Kinetik argues that in April of 2019, Limestone had a “slick pick ticket” gambling ring, which was overseen by a captain and sergeant. A “slick pick ticket” is where prisoners gamble on sporting events as a means to occupy themselves and make money. Unlike other prisons where this gambling happens, Kinetic argues Limestone’s captain and sergeant ensured that their gambling ring was the only “slick pick ticket” able to operate within the facility.
In October 2019, Kinetik worked with other prisoners at Limestone to expose another gambling and contraband ring run by guards, which had restarted as the public outcry and media buzz around the “bucket detail” and the previous gambling operation died down. This new operation was coordinated by two captains and their sergeant, Kinetik alleged, and used the proceeds to pay prisoner informants.
As a result of his whistleblowing and practice as a jailhouse lawyer, guards were sent to “shakedown” Kinetik’s cell. Kinetik alleges that a captain gave a correctional officer five “strips of paper” to plant and then to find in Kinetik’s cell during the search.
During the search, Kinetik and his cellmate observe from outside the cell as two correctional officers search their cell. A half hour into the search, one correctional officer stands in the doorway partially obstructing the views of Kinetik and his cellmate, which is when, Kinetik alleges, that the other correctional officer fumbles inside his pocket for the white sheets of paper. Seeing this, Kinetik then demanded to see their supervisor, who then told the officers to place him in segregation for “disorderly conduct.”
He was then given a disciplinary infraction for “Possession of Contraband,” but he’s adamant that guards either lied about finding drugs or planted them among his letters and correspondence. Prison staff alleged that the five pieces of paper found among Kinetic’s property were “flakka,” a nickname for alpha-Pyrrolidinopentiophenone, without providing evidence of any laboratory testing, according to Kinetik.

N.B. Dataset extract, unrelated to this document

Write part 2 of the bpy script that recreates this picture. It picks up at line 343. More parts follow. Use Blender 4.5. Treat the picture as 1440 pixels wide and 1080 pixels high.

To further support their retaliation, ADOC charged Kinetik with being the head of a “Security Threat Group” (STG) and claimed he had organized the STG to “distribute drugs throughout the facility.” Kinetik lost phone and visitation privileges for 150 days and was held in isolation for three months.
When Kinetik’s term of isolation was set to expire in January 2020, he learned that ADOC officials were relying on testimony from two prisoners, who claimed he was their “enemy,” in an attempt to justify placing him in solitary confinement indefinitely. “Enemy Validation” is a process used to separate members of rival gangs. Kinetik claims he did not even know these prisoners who declared him their enemy.
Kinetik has since learned the identity of the two prisoners and claims that neither of them actually filed an enemy validation against him. Instead, he believes this was part of a paper trail to cover-up the corruption ring he had helped discover.
Kinetik provided Shadowproof with a copy of an affidavit by an ADOC prisoner, who swears and affirms that he “never had any confrontations, no problems with inmate Robert Earl Council” and would have no problem with Kinetik being released from segregation. In the affidavit, the prison further details the incident in which staff at Limestone coerced the prisoner into listing Kinetic as an “enemy,” through threats of physical violence and administrative segregation while secluded one-on-one in an isolated area of the prison.
According to Kinetik, the allegedly planted contraband and the coercion of this ADOC prisoner happened on the same day in March 2020. In his opinion, staff at Limestone, particularly a sergeant, wished to use the “Possession of Contraband” ticket and the “enemy list” to prevent Kinetic from speaking with the media about the corruption happening there.
In a piece titled “Culture of Corruption” provided to Shadowproof, Kinetik details that “[a]s a result of the national media coverage and public outcry, the ‘“bucket detail’” was discontinued, all ‘slick pick tickets’ were shutdown.,” while one of the staff members overseeing these practices was allowed to retire quietly.
Kinetik Justice is currently out of solitary confinement and in general population. He has also been transferred to William E. Donaldson Correctional Facility in Bessemer, Alabama.
On April 20, 2020, Kinetik filed a complaint with administration officials at Limestone and the Commissioners Office. In this complaint, which was shared with Shadowproof, Kinetik seeks damages and injunctive relief due to Limestone staff’s violation of his First Amendment rights through their retaliation against him for speaking out against corrupt practices, and their violation of the Fourteenth Amendment right of due process for his detention in segregation.
This ordeal follows a pattern of retaliation he faced after being a lead voice in the National Prison Strike in 2016. During that prison strike, Kinetik was transferred from solitary in Holman to Kilby and then on to Limestone. At the time, one of Kinetik’s comrades in the Free Alabama Movement referred to Kilby as ADOC’s “bully camp,” and shortly after he was transferred to Limestone where he was beaten by officers and thrown in a cell without running water (“dry cell”).
“I don’t bend, fold, or break. I’m Kinetik, my mama didn’t raise no quitters. Still standing strong, I remain!,” he wrote.